++++ DATASET ++++
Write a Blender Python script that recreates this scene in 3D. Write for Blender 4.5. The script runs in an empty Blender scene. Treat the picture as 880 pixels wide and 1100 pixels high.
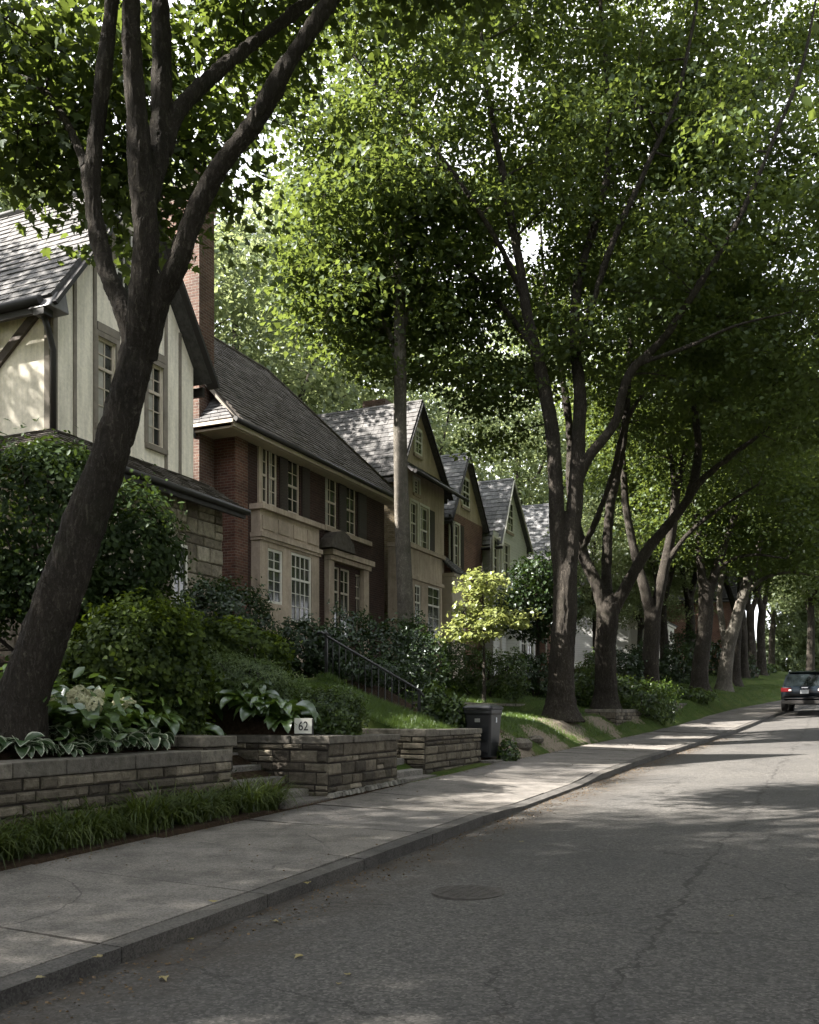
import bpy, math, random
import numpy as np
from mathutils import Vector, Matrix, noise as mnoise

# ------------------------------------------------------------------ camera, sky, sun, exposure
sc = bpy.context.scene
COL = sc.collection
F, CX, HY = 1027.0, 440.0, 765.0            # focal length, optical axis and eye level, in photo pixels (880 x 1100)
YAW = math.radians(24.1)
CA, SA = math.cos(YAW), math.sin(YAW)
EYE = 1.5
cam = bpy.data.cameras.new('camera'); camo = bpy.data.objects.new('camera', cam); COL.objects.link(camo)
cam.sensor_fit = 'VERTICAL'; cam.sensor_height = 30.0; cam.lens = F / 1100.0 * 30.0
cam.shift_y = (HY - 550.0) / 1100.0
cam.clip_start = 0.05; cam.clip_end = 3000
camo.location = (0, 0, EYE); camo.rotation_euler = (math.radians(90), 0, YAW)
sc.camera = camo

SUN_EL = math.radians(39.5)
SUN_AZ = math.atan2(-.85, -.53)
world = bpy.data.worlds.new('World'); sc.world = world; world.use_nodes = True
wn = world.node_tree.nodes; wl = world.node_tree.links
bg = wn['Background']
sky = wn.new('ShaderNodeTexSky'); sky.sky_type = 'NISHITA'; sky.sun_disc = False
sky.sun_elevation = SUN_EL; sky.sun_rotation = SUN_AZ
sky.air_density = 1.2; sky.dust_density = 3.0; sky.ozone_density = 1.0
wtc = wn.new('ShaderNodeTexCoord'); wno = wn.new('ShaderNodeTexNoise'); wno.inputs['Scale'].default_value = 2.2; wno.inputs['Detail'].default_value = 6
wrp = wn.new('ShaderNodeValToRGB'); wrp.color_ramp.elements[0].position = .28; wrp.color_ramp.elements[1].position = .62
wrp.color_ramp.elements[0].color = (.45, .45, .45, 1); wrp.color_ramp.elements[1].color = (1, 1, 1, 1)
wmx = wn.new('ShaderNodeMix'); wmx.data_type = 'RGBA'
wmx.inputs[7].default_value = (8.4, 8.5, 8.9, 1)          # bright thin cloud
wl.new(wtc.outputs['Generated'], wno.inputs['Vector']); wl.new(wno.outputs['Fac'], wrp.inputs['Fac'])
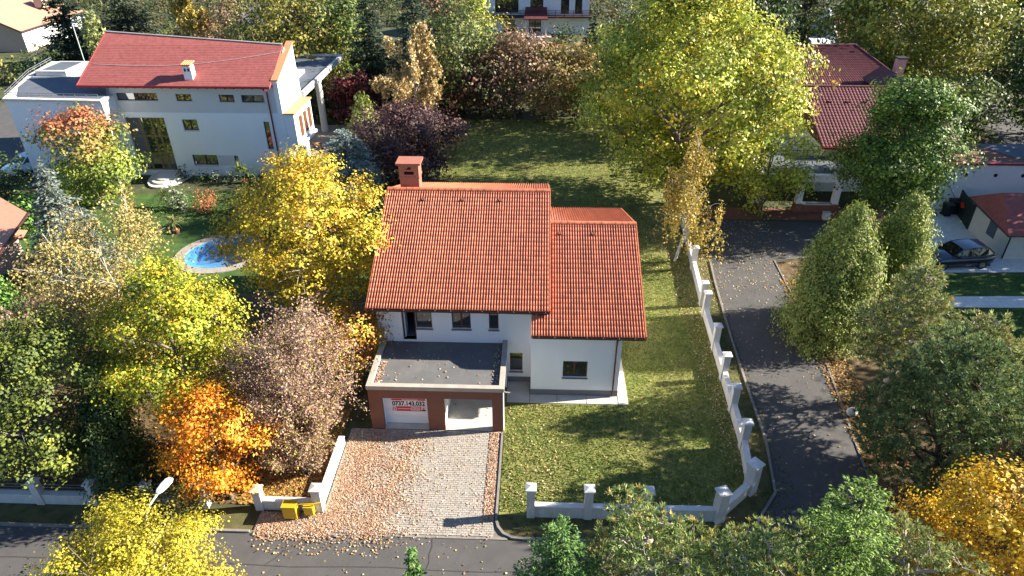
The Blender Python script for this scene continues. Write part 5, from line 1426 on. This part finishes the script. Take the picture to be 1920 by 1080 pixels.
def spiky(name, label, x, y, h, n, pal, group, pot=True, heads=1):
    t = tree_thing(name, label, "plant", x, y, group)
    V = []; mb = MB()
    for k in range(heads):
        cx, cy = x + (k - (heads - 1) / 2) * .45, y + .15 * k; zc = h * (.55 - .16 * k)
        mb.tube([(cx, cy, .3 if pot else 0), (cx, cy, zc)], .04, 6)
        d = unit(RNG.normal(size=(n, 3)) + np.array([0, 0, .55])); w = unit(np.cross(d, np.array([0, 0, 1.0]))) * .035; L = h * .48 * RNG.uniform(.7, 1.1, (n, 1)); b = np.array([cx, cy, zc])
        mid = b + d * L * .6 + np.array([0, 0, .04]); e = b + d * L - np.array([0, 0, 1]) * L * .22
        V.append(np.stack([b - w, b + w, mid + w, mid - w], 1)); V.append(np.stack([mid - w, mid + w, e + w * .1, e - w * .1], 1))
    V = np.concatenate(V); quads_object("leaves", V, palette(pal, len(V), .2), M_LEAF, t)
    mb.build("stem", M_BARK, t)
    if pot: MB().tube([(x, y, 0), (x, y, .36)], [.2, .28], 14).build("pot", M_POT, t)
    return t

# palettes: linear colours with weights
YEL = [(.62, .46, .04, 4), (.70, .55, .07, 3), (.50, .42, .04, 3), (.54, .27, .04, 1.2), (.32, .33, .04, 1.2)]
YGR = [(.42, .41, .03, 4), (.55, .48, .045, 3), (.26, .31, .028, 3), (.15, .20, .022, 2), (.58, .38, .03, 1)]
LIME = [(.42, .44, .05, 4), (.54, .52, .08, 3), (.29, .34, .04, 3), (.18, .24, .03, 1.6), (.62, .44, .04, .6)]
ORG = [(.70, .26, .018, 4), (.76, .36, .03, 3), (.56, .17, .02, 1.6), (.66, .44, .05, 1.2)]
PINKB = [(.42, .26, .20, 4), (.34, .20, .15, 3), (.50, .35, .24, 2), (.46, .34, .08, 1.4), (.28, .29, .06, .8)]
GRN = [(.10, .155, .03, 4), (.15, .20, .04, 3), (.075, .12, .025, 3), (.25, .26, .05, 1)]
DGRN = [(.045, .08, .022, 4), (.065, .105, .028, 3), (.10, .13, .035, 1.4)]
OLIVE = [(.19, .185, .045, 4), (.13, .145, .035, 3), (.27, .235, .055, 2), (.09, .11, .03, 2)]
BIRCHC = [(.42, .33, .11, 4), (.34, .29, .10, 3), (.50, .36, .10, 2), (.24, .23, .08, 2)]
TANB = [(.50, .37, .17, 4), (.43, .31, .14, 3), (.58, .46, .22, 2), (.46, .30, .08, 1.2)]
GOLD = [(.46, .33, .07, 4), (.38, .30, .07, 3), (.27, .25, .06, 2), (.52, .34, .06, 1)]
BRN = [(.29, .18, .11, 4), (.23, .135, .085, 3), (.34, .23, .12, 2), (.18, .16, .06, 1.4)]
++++
## EXERCISE TASK
Quote all the lines above exactly as given. Do not include the pictures.

## SOLUTION TO THIS TASK
Write a Blender Python script that recreates this scene in 3D. Write for Blender 4.5. The script runs in an empty Blender scene. Treat the picture as 880 pixels wide and 1100 pixels high.
import bpy, math, random
import numpy as np
from mathutils import Vector, Matrix, noise as mnoise

# ------------------------------------------------------------------ camera, sky, sun, exposure
sc = bpy.context.scene
COL = sc.collection
F, CX, HY = 1027.0, 440.0, 765.0            # focal length, optical axis and eye level, in photo pixels (880 x 1100)
YAW = math.radians(24.1)
CA, SA = math.cos(YAW), math.sin(YAW)
EYE = 1.5
cam = bpy.data.cameras.new('camera'); camo = bpy.data.objects.new('camera', cam); COL.objects.link(camo)
cam.sensor_fit = 'VERTICAL'; cam.sensor_height = 30.0; cam.lens = F / 1100.0 * 30.0
cam.shift_y = (HY - 550.0) / 1100.0
cam.clip_start = 0.05; cam.clip_end = 3000
camo.location = (0, 0, EYE); camo.rotation_euler = (math.radians(90), 0, YAW)
sc.camera = camo

SUN_EL = math.radians(39.5)
SUN_AZ = math.atan2(-.85, -.53)
world = bpy.data.worlds.new('World'); sc.world = world; world.use_nodes = True
wn = world.node_tree.nodes; wl = world.node_tree.links
bg = wn['Background']
sky = wn.new('ShaderNodeTexSky'); sky.sky_type = 'NISHITA'; sky.sun_disc = False
sky.sun_elevation = SUN_EL; sky.sun_rotation = SUN_AZ
sky.air_density = 1.2; sky.dust_density = 3.0; sky.ozone_density = 1.0
wtc = wn.new('ShaderNodeTexCoord'); wno = wn.new('ShaderNodeTexNoise'); wno.inputs['Scale'].default_value = 2.2; wno.inputs['Detail'].default_value = 6
wrp = wn.new('ShaderNodeValToRGB'); wrp.color_ramp.elements[0].position = .28; wrp.color_ramp.elements[1].position = .62
wrp.color_ramp.elements[0].color = (.45, .45, .45, 1); wrp.color_ramp.elements[1].color = (1, 1, 1, 1)
wmx = wn.new('ShaderNodeMix'); wmx.data_type = 'RGBA'
wmx.inputs[7].default_value = (8.4, 8.5, 8.9, 1)          # bright thin cloud
wl.new(wtc.outputs['Generated'], wno.inputs['Vector']); wl.new(wno.outputs['Fac'], wrp.inputs['Fac'])
The Blender Python script for this scene continues. Write part 5, from line 1426 on. This part finishes the script. Take the picture to be 1920 by 1080 pixels.
def spiky(name, label, x, y, h, n, pal, group, pot=True, heads=1):
    t = tree_thing(name, label, "plant", x, y, group)
    V = []; mb = MB()
    for k in range(heads):
        cx, cy = x + (k - (heads - 1) / 2) * .45, y + .15 * k; zc = h * (.55 - .16 * k)
        mb.tube([(cx, cy, .3 if pot else 0), (cx, cy, zc)], .04, 6)
        d = unit(RNG.normal(size=(n, 3)) + np.array([0, 0, .55])); w = unit(np.cross(d, np.array([0, 0, 1.0]))) * .035; L = h * .48 * RNG.uniform(.7, 1.1, (n, 1)); b = np.array([cx, cy, zc])
        mid = b + d * L * .6 + np.array([0, 0, .04]); e = b + d * L - np.array([0, 0, 1]) * L * .22
        V.append(np.stack([b - w, b + w, mid + w, mid - w], 1)); V.append(np.stack([mid - w, mid + w, e + w * .1, e - w * .1], 1))
    V = np.concatenate(V); quads_object("leaves", V, palette(pal, len(V), .2), M_LEAF, t)
    mb.build("stem", M_BARK, t)
    if pot: MB().tube([(x, y, 0), (x, y, .36)], [.2, .28], 14).build("pot", M_POT, t)
    return t

# palettes: linear colours with weights
YEL = [(.62, .46, .04, 4), (.70, .55, .07, 3), (.50, .42, .04, 3), (.54, .27, .04, 1.2), (.32, .33, .04, 1.2)]
YGR = [(.42, .41, .03, 4), (.55, .48, .045, 3), (.26, .31, .028, 3), (.15, .20, .022, 2), (.58, .38, .03, 1)]
LIME = [(.42, .44, .05, 4), (.54, .52, .08, 3), (.29, .34, .04, 3), (.18, .24, .03, 1.6), (.62, .44, .04, .6)]
ORG = [(.70, .26, .018, 4), (.76, .36, .03, 3), (.56, .17, .02, 1.6), (.66, .44, .05, 1.2)]
PINKB = [(.42, .26, .20, 4), (.34, .20, .15, 3), (.50, .35, .24, 2), (.46, .34, .08, 1.4), (.28, .29, .06, .8)]
GRN = [(.10, .155, .03, 4), (.15, .20, .04, 3), (.075, .12, .025, 3), (.25, .26, .05, 1)]
DGRN = [(.045, .08, .022, 4), (.065, .105, .028, 3), (.10, .13, .035, 1.4)]
OLIVE = [(.19, .185, .045, 4), (.13, .145, .035, 3), (.27, .235, .055, 2), (.09, .11, .03, 2)]
BIRCHC = [(.42, .33, .11, 4), (.34, .29, .10, 3), (.50, .36, .10, 2), (.24, .23, .08, 2)]
TANB = [(.50, .37, .17, 4), (.43, .31, .14, 3), (.58, .46, .22, 2), (.46, .30, .08, 1.2)]
GOLD = [(.46, .33, .07, 4), (.38, .30, .07, 3), (.27, .25, .06, 2), (.52, .34, .06, 1)]
BRN = [(.29, .18, .11, 4), (.23, .135, .085, 3), (.34, .23, .12, 2), (.18, .16, .06, 1.4)]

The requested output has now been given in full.